--- start ---
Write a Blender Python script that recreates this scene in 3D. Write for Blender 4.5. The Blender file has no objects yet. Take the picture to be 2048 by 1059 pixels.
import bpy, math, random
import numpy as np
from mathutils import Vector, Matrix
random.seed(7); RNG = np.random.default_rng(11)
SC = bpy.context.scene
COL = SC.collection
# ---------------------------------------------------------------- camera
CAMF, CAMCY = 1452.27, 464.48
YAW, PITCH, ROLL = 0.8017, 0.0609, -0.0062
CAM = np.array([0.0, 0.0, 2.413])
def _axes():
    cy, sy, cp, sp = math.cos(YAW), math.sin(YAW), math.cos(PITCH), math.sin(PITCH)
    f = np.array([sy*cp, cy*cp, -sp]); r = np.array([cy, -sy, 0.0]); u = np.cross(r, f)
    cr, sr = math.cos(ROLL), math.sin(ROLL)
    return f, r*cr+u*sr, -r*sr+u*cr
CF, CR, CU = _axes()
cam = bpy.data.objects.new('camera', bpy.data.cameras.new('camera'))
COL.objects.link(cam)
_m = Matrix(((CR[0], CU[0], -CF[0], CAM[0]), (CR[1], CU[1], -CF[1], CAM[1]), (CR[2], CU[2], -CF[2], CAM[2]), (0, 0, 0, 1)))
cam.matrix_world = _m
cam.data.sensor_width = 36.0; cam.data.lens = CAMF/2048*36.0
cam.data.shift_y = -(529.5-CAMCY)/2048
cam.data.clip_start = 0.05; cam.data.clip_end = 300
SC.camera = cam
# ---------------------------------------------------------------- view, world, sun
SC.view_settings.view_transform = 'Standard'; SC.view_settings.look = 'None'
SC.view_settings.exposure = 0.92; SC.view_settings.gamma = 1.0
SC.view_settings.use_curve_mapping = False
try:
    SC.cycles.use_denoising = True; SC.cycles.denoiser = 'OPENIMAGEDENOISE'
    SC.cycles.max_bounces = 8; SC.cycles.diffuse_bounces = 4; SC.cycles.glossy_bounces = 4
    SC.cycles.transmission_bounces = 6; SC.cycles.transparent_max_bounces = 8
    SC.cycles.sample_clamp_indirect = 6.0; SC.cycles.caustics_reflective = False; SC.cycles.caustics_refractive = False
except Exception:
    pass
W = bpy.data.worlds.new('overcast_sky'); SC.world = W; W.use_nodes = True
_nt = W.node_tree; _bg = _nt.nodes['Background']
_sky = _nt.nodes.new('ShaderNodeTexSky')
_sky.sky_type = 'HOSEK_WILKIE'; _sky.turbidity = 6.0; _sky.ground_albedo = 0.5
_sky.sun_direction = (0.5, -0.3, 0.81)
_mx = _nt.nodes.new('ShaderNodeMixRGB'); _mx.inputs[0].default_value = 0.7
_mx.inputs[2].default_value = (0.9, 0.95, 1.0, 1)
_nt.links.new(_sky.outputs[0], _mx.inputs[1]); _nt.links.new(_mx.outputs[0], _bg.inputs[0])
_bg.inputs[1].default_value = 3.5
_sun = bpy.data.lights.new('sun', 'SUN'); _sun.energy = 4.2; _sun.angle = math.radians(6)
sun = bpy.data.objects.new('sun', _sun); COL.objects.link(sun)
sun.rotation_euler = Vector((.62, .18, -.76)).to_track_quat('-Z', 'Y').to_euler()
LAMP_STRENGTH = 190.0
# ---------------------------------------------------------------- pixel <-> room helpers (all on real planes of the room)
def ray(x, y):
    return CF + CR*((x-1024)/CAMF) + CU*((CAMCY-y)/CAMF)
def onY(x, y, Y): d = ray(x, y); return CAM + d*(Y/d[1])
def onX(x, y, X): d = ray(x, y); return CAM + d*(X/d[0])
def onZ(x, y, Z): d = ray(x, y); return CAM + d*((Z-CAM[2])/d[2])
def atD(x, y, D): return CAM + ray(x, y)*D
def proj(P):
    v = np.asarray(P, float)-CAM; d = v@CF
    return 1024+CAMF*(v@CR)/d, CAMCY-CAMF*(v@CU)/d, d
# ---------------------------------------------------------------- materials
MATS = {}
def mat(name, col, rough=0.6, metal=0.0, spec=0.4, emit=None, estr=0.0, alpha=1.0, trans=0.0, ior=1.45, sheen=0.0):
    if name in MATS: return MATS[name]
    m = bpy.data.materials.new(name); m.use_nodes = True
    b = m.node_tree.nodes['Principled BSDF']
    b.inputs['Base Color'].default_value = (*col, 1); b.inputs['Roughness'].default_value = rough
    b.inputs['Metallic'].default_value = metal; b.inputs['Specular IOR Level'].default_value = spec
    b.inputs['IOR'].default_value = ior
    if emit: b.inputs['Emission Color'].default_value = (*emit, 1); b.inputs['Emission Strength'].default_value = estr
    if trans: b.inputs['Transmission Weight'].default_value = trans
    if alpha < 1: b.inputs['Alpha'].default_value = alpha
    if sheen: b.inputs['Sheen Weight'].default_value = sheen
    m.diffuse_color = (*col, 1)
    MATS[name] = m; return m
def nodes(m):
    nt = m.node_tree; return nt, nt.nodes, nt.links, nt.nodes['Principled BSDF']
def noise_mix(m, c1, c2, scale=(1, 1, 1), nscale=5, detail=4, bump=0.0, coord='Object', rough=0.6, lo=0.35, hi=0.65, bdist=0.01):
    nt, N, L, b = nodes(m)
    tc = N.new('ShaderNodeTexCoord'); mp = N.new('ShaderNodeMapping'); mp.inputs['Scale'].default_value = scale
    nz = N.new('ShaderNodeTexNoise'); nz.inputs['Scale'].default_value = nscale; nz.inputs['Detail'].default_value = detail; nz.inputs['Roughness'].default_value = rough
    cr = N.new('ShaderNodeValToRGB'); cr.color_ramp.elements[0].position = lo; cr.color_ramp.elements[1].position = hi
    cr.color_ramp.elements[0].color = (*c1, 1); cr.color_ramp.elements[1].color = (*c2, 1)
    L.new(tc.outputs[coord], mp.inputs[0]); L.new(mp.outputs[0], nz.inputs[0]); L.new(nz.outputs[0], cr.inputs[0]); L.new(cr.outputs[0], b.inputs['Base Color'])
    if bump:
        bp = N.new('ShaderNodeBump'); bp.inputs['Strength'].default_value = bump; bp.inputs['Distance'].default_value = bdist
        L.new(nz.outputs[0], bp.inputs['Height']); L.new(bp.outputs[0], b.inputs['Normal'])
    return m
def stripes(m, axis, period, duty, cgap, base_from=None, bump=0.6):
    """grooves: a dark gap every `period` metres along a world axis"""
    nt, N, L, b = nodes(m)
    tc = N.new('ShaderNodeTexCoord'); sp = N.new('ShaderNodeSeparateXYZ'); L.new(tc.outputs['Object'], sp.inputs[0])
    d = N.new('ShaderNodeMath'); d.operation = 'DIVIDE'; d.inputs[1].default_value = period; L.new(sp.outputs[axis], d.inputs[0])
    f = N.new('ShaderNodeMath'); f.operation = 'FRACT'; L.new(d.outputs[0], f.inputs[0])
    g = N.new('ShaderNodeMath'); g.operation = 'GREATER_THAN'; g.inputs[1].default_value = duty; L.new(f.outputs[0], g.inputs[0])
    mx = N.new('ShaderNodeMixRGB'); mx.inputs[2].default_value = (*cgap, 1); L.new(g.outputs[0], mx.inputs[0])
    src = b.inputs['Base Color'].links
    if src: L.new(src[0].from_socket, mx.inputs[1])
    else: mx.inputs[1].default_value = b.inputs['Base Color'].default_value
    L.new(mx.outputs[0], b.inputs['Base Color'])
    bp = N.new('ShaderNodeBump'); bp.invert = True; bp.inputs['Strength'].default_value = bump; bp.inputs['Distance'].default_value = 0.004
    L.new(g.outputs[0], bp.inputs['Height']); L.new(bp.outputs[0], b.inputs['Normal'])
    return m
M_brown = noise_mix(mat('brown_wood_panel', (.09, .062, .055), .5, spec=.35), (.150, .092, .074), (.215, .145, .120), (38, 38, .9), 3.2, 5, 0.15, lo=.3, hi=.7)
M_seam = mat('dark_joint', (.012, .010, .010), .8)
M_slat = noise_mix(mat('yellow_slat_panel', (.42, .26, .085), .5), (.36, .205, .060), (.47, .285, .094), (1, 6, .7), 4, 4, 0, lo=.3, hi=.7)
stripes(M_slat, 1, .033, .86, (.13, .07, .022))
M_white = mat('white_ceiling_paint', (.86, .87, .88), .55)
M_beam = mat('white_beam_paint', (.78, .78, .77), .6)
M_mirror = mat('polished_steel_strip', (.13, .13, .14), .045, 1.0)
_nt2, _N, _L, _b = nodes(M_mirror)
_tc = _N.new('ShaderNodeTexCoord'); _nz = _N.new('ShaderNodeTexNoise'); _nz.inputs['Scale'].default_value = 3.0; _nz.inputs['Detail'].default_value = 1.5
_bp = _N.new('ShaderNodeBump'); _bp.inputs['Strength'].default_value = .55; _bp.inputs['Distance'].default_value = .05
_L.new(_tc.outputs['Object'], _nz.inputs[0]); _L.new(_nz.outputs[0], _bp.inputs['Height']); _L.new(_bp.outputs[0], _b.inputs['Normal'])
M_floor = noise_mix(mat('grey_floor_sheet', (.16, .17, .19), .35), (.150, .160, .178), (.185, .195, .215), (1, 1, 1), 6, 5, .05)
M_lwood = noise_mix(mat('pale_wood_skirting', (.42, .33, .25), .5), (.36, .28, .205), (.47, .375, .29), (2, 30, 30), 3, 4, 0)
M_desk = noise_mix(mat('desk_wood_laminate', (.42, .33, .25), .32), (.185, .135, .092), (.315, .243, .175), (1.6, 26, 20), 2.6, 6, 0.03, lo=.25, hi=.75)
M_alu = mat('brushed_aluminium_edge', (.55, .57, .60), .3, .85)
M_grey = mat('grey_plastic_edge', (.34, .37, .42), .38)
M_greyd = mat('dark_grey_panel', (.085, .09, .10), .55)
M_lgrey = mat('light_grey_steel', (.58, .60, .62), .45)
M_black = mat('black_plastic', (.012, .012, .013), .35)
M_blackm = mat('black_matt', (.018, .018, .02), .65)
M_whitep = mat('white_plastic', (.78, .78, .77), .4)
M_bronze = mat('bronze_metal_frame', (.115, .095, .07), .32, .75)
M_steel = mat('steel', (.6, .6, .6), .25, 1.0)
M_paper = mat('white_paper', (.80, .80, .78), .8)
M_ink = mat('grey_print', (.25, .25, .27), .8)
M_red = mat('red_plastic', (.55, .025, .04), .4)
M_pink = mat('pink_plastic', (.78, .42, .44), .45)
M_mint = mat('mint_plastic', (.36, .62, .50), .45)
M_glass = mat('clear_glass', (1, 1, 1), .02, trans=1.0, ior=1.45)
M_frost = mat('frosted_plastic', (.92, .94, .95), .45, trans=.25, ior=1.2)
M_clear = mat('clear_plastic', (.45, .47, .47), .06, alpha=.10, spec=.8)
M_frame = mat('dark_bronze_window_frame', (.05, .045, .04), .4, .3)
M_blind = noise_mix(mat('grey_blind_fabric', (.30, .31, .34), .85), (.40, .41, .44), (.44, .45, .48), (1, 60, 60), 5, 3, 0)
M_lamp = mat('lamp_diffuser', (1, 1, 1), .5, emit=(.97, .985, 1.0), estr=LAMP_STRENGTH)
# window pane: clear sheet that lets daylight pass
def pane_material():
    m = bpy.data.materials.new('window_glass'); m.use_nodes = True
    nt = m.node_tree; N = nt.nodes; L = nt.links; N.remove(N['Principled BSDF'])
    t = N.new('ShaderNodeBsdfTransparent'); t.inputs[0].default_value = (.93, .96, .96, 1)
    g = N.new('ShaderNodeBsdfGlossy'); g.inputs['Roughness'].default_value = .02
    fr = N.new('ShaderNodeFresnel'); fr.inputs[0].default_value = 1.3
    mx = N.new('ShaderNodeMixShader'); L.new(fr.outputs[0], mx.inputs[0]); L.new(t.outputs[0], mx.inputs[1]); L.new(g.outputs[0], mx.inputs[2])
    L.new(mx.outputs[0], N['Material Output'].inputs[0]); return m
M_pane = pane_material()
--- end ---
WHAT THIS TASK INVOLVES:
Report each line of the material above where the word "objects" appears.

RESPONSE FOR THIS EXERCISE:
Write a Blender Python script that recreates this scene in 3D. Write for Blender 4.5. The Blender file has no objects yet. Take the picture to be 2048 by 1059 pixels.
cam = bpy.data.objects.new('camera', bpy.data.cameras.new('camera'))
COL.objects.link(cam)
sun = bpy.data.objects.new('sun', _sun); COL.objects.link(sun)